PM Shehbaz calls for 'vow to succeed at all costs' at COP27

Shehbaz says the conference will 'shape the future of our struggle against climate change'


Our Correspondent November 07, 2022
Prime Minister Shehbaz Sharif. PHOTO: PID/FILE

Prime Minister Shehbaz Sharif, in a tweet on Monday, called for a "vow to succeed at all costs" at the 27th session of the United Nations Climate Change Conference (COP27).

The COP27 – organised by the UN on climate change and the need for sustainable solutions – is being held in Sharm-el-Sheikh, Egypt, from November 6-18. World leaders, think-tanks, heads of governments and international financial institutions are attending.

Shehbaz highlighted the importance of the deliberations involving world leaders at the conference, saying that these will "shape the future of our struggle against climate change".

He referred to the climate crisis as "the challenge of the century", adding that it is our "duty" to leave behind a "clean and green environment" for future generations.

PM Shehbaz left Egypt yesterday as the Egyptian President and COP27 Chairperson Abdul Fattah Al-Sisi invited him to co-chair the COP27 roundtable conference along with the prime minister of Norway.

Earlier, delegates at the climate summit agreed to discuss whether rich nations should compensate poor countries most vulnerable to climate change for their suffering.

Just in the past few months, climate-induced catastrophes have killed thousands, displaced millions and cost billions in damages across the world.

"This creates for the first time an institutionally stable space on the formal agenda of COP and the Paris Agreement to discuss the pressing issue of funding arrangements needed to deal with existing gaps, responding to loss and damage," COP27 president Sameh Shoukry told the opening plenary.

Read COP27: world stage for impactful climate change?

Much of the tension at COP27 is expected to relate to loss and damage - funds provided by wealthy nations to vulnerable lower-income countries that bear little responsibility for climate-warming emissions.

At COP26 last year in Glasgow, high-income nations blocked a proposal for a loss and damage financing body, instead supporting a new three-year dialogue for funding discussions.

The loss and damage discussions now on the agenda at COP27 will not involve liability or binding compensation, but they are intended to lead to a conclusive decision "no later than 2024," Shoukry said.

"The inclusion of this agenda reflects a sense of solidarity for the victims of climate disasters," he added.

Minister for Climate Change Senator Sherry Rehman is also attending the summit with the goal of getting the world to commit to helping countries like Pakistan deal with the growing "loss and damage" caused by global warming.
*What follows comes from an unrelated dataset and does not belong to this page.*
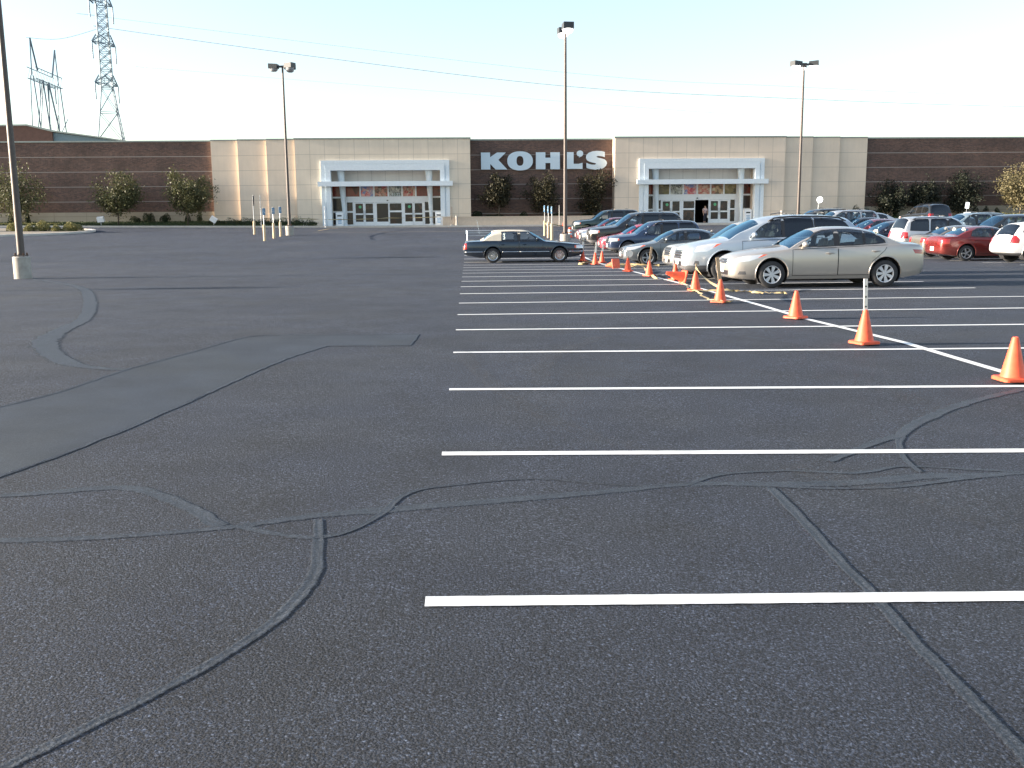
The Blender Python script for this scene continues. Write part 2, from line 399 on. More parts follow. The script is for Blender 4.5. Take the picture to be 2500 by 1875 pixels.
# painted lines, kept a few mm over the asphalt, following its shape
def strip(pts,w,dz,name,mat,seg=.5,kind=True,jit=0,rg=None,widths=None):
    P=[]
    for i in range(len(pts)-1):
        a=Vector(pts[i]).to_2d(); b=Vector(pts[i+1]).to_2d(); n=max(1,int((b-a).length/seg))
        for k in range(n):
            f=k/n; P.append((a.lerp(b,f),i+f))
    P.append((Vector(pts[-1]).to_2d(),len(pts)-1))
    groove=mat.name=='sealant'
    # across: offset, height, edge opacity
    prof=[(1,0,1),(-1,0,1)] if not groove else [(1.25,.0,0),(.95,.001,.5),(.72,.0025,1),(.35,.0008,1),(0,.0,1),(-.35,.0008,1),(-.72,.0025,1),(-.95,.001,.5),(-1.25,.0,0)]
    mb=MB(); K=len(P); n=len(prof); ed=[]
    for i,(p,t) in enumerate(P):
        d=(P[min(i+1,K-1)][0]-P[max(i-1,0)][0]).normalized(); nrm=Vector((-d.y,d.x))
        ww=w if widths is None else lin(list(enumerate(widths)),t)
        j1=rg.uniform(-jit,jit)*ww if rg else 0; j2=rg.uniform(-jit,jit)*ww if rg else 0
        for s,h,e in prof:
            j=j1 if s>0 else j2 if s<0 else 0
            q=p+nrm*(s*ww/2+j); mb.v.append((q.x,q.y,g(q.x,q.y)+dz+h)); ed.append(e)
        if i:
            for k in range(n-1): mb.f.append(((i-1)*n+k,(i-1)*n+k+1,i*n+k+1,i*n+k)); mb.m.append(0)
    o=mb.build(name,mat,sm=groove)
    if groove:
        at=o.data.attributes.new('edge','FLOAT','POINT')
        for i,e in enumerate(ed): at.data[i].value=e
    if sum(f.normal.z for f in o.data.polygons)<0: o.data.flip_normals()
    return struct(o) if kind else o
def smoothline(pts,n=5):
    out=[]
    P=[pts[0]]+list(pts)+[pts[-1]]
    for i in range(1,len(P)-2):
        p0,p1,p2,p3=[Vector(q).to_2d() for q in P[i-1:i+3]]
        for k in range(n):
            t=k/n
            out.append(tuple(.5*((2*p1)+(-p0+p2)*t+(2*p0-5*p1+4*p2-p3)*t*t+(-p0+3*p1-3*p2+p3)*t**3)))
    out.append(tuple(P[-1])); return out
LY=[4.0,6.73,9.43,12.2,14.83,17.33,19.85,22.5,25.15,27.8]
y=27.8
while y<62: y+=2.65; LY.append(round(y,2))
lr=random.Random(9)
for i,y in enumerate(LY):
    strip([(-.21,y),(11.95,y+.02)],.112 if y<20 else .13,.006,'parking_line',M['white_line'],.05 if y<15 else .5,jit=.014 if y<15 else 0,rg=lr)
strip([(5.85,9.2),(5.86,11.5),(5.88,12.8),(5.6,16),(5.58,30),(5.55,62)],.12,.009,'parking_line',M['white_line'])
yy=32.6
while yy<66:
    strip([(20.35,yy),(31.9,yy)],.13,.007,'parking_line',M['white_line']); yy+=2.68
strip([(26.1,32.6),(26.1,66)],.13,.010,'parking_line',M['white_line'])
for x0 in (-13.2,):
    pass
strip([(-12.4,82),(-12.2,87.2),(-11.6,88.6)],.12,.014,'crosswalk_line',M['yellow_line'])
strip([(-12.2,88.8),(-3,89.1),(14,89.1),(36,89)],.12,.014,'crosswalk_line',M['yellow_line'])
strip([(-12.4,79.2),(-5,79),(5,79),(20,79)],.12,.014,'crosswalk_line',M['yellow_line'])
# patch and crack sealing
PATCH=[(-4.75,6.2),(-4.45,7.4),(-4.15,8.62),(-3.95,9.47),(-3.83,10.86),(-3.56,12.24),(-3.22,14.1),(-2.7,14.35),(-1.73,14.3),(-.75,14.31),(-.77,13.6),(-.8,12.93),(-1.91,12.96),(-2.21,11.74),(-2.38,10.53),(-2.6,8.57),(-2.82,7.02),(-3.01,6.17),(-3.35,4.9)]
def flat_poly(poly,dz,name,mat,cell=.5):
    bm=bmesh.new(); vs=[bm.verts.new((x,y,0)) for x,y in poly]; bm.faces.new(vs)
    ymin=min(p[1] for p in poly); ymax=max(p[1] for p in poly); xmin=min(p[0] for p in poly); xmax=max(p[0] for p in poly)
    y=ymin+cell
    while y<ymax:
        bmesh.ops.bisect_plane(bm,geom=bm.verts[:]+bm.edges[:]+bm.faces[:],plane_co=(0,y,0),plane_no=(0,1,0)); y+=cell
    x=xmin+cell*2
    while x<xmax:
        bmesh.ops.bisect_plane(bm,geom=bm.verts[:]+bm.edges[:]+bm.faces[:],plane_co=(x,0,0),plane_no=(1,0,0)); x+=cell*2
    bmesh.ops.triangulate(bm,faces=bm.faces[:])
    for v in bm.verts: v.co.z=g(v.co.x,v.co.y)+dz
    bmesh.ops.recalc_face_normals(bm,faces=bm.faces)
    me=bpy.data.meshes.new(name); bm.to_mesh(me); bm.free(); me.materials.append(mat)
    o=link(name,me)
    if me.polygons[0].normal.z<0: me.flip_normals()
    return o
struct(flat_poly(PATCH,.002,'asphalt_patch',M['patch']))
sr=random.Random(3)
strip(smoothline(PATCH[:9]),.04,.0025,'patch_edge_seal',M['seal'],.12,jit=.25,rg=sr)
strip(smoothline(PATCH[12:19]),.045,.0025,'patch_edge_seal',M['seal'],.12,jit=.25,rg=sr)
strip(PATCH[8:13],.03,.0028,'patch_edge_seal',M['seal'],.12,jit=.25,rg=sr)
CR={
'S1':([(-3.4,4.8),(-2.41,4.87),(-2.0,4.9),(-1.56,4.99),(-1.25,5.09),(-0.95,5.24),(-0.5,5.38),(0.05,5.52),(0.65,5.68),(1.37,5.89),(1.93,5.88),(2.45,5.91),(2.97,6.05),(3.31,6.06),(3.67,6.12),(4.6,6.2)],[.08,.09,.08,.06,.07,.10,.12,.12,.10,.08,.13,.13,.14,.12,.07,.06]),
'S2':([(-3.6,5.6),(-2.8,5.71),(-2.44,5.82),(-2.1,5.87),(-1.77,5.61),(-1.53,5.33),(-1.36,5.09)],[.08,.08,.1,.11,.12,.10,.12]),
'S3':([(-0.85,5.2),(-0.8,4.86),(-0.74,4.42),(-0.76,4.1),(-0.82,3.8),(-0.95,3.48),(-1.11,3.19),(-1.29,2.92),(-1.5,2.6)],[.05,.06,.07,.07,.06,.055,.05,.05,.05]),
'S4a':([(-1.25,5.09),(-1.02,4.94),(-0.81,4.89),(-0.64,5.01),(-0.49,5.35)],[.08,.05,.06,.035,.05]),
'S4b':([(-0.49,5.35),(-0.44,5.6),(-0.34,5.78),(-0.17,5.88),(0.39,6.04),(0.9,5.88),(1.2,5.87)],[.05,.05,.04,.04,.035,.03,.03]),
'S5':([(1.86,5.8),(1.84,5.26),(1.8,4.59),(1.77,4.02),(1.74,3.62),(1.73,3.3),(1.72,3.0),(1.69,2.6)],[.06,.075,.06,.065,.06,.065,.06,.065]),
'S6':([(1.37,5.89),(1.64,6.13),(2.1,6.21),(2.54,6.15),(2.93,6.31),(3.36,6.22),(3.7,6.13)],[.05,.05,.04,.07,.04,.05,.05]),
'S6b':([(1.86,5.84),(2.25,5.77),(2.7,5.81),(3.3,6.04)],[.06,.04,.04,.08]),
'S7':([(5.9,9.6),(5.51,9.3),(4.57,8.6),(3.84,7.89),(3.4,7.36),(3.2,6.97),(3.04,6.54),(2.98,6.16)],[.08,.10,.12,.12,.10,.05,.05,.05]),
'S7b':([(3.35,7.28),(2.98,6.97),(2.47,6.45)],[.1,.09,.07]),
'S8':([(-14.69,33.0),(-12.0,29.24),(-10.06,25.93),(-8.04,21.02),(-6.75,17.29),(-6.4,15.62),(-5.99,13.95),(-5.38,12.59),(-4.68,11.46),(-4.19,11.02),(-3.83,10.9)],[.2,.22,.28,.3,.26,.3,.38,.32,.25,.16,.1])}
for i,(k,(pts,w)) in enumerate(CR.items()):
    sm=smoothline(pts,5); ws=[lin(list(enumerate(w)),j/5) for j in range(len(sm))]
    strip(sm,.1,.0015+.0002*i,'crack_sealant',M['seal'],.07,jit=.09,rg=sr,widths=ws)
for i,(pts,w) in enumerate([([(1.31,11.58),(2.08,11.16),(3.01,10.59),(3.94,9.63),(4.12,8.85),(4.19,8.29)],.22),([(-0.09,12.28),(0.07,10.7),(0.33,9.21),(0.64,8.07),(0.99,7.17),(1.58,6.64)],.2),([(2.13,6.3),(2.52,5.72),(2.81,5.15),(2.96,4.9)],.22),([(1.9,13.8),(1.2,12.2),(.8,10.8),(.75,9.6)],.22),([(3.2,14.2),(4.2,12.9),(5.1,11.6)],.2)]):
    strip(smoothline(pts,6),w,.012+i*.0008,'tyre_mark',M['scuff'],.2,jit=.1,rg=sr)

# ------------------------------------------------------------------ kerbs, pavement, beds
def loft_strip(x0,x1,yf,yb,zf,zb,name,mat,step=3,drop=.5):
    mb=MB(); xs=[]; x=x0
    while x<x1-.01: xs.append(x); x+=step
    xs.append(x1)
    for x in xs:
        a,b=zf(x),zb(x)
        mb.v+=[(x,yf,g(x,yf)-drop),(x,yf,a),(x,yb,b),(x,yb,g(x,yb)-drop)]
    for i in range(len(xs)-1):
        for k in range(3):
            mb.f.append((4*i+k,4*i+4+k,4*i+5+k,4*i+1+k)); mb.m.append(0)
    mb.f.append((0,1,2,3)); mb.m.append(0); n=4*(len(xs)-1); mb.f.append((n+3,n+2,n+1,n)); mb.m.append(0)
    return mb.build(name,mat,fixn=True)
kz=lambda x: g(x,91)+.15
struct(loft_strip(-90,90,91.0,91.45,kz,lambda x:kz(x)+.005,'kerb',M['kerb']))
struct(loft_strip(-15.5,33,91.45,96.9,lambda x:kz(x)-.004,lambda x:1.405,'pavement',M['concrete']))
struct(loft_strip(-90,-15.5,91.45,95.1,lambda x:kz(x)+.0,lambda x:2.0,'grass_bed',M['grass']))
struct(loft_strip(33,90,91.45,95.1,lambda x:kz(x)+.0,lambda x:1.95,'grass_bed',M['grass']))
# island with rounded tip
ISL=[(-75,72.4),(-45,72.6),(-36.6,73),(-33.2,74),(-31.2,75.8),(-30.1,78),(-30.0,80.5),(-31.0,82.8),(-33.6,84.2),(-47,84.8),(-75,85)]
ISL=[ISL[0],ISL[1]]+smoothline(ISL[2:9],4)+ISL[9:]
def inset(poly,d):
    K=len(poly); out=[]
    for i in range(K):
        a=Vector(poly[i-1]);b=Vector(poly[i]);c=Vector(poly[(i+1)%K])
        n1=(b-a).normalized(); n2=(c-b).normalized(); n=Vector((-(n1+n2).y,(n1+n2).x)).normalized(); out.append(tuple(b+n*d))
    return out
inn=inset(ISL,.28)
mb=MB(); K=len(ISL)
for (x,y) in ISL: mb.v.append((x,y,g(x,y)-.2))
for (x,y) in ISL: mb.v.append((x,y,g(x,y)+.15))
for (x,y) in inn: mb.v.append((x,y,g(x,y)+.155))
for (x,y) in inn: mb.v.append((x,y,g(x,y)+.02))
for i in range(K):
    j=(i+1)%K
    for l in range(3): mb.f.append((l*K+i,l*K+j,(l+1)*K+j,(l+1)*K+i)); mb.m.append(0)
struct(mb.build('kerb',M['kerb'],fixn=True))
struct(flat_poly(inn,.11,'island_bed',M['gravel'],3))

# ------------------------------------------------------------------ store building
BY=95.0
store=empty('department_store',(0,BY,1.36),0,'long single storey department store with brown brick walls, tan panel blocks and two white portal entrances','store')
store['label']='long brown brick department store with tan panel blocks and two white portal entrances'
def sp(mb,name,mats,sm=False,parent=store,angle=None,fixn=False):
    mb.v=[(x-0,y-BY,z-1.36) for x,y,z in mb.v]
    return mb.build(name,mats,parent,sm,angle,fixn)
ZR=9.32
for (x0,x1) in ((-90,-23.97),(38.6,90)):
    mb=MB(); mb.box(x0,x1,BY,BY+.4,2.87,ZR); w=sp(mb,'brick_wall',M['brick'])
    mb=MB(); mb.box(x0,x1,BY-.06,BY+.4,.7,2.866); sp(mb,'wall_base',M['base'])
mb=MB(); mb.box(.3,14.0,BY,BY+.4,1.0,ZR); sp(mb,'brick_wall',M['brick'])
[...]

As richer nations focus on debating how to slow rising temperatures while still producing the bulk of greenhouse gas emissions, poorer places are already suffering the consequences of a hotter climate and more extreme weather, from worsening floods and droughts to deadly heat and rising sea levels.

Pakistan has been battered by back-to-back climate catastrophes in recent years -- floods, heatwaves and forest fires -- and is struggling to find the funding it needs to recover from unprecedented flooding that started in June, inundating a third of the country.

Rehman, alongside other officials and climate experts in Pakistan, are calling for the establishment of a dedicated "Loss and Damage Finance Facility". They see COP27 as an opportunity not only for governments to set up such a fund but also to commit an amount to launch it.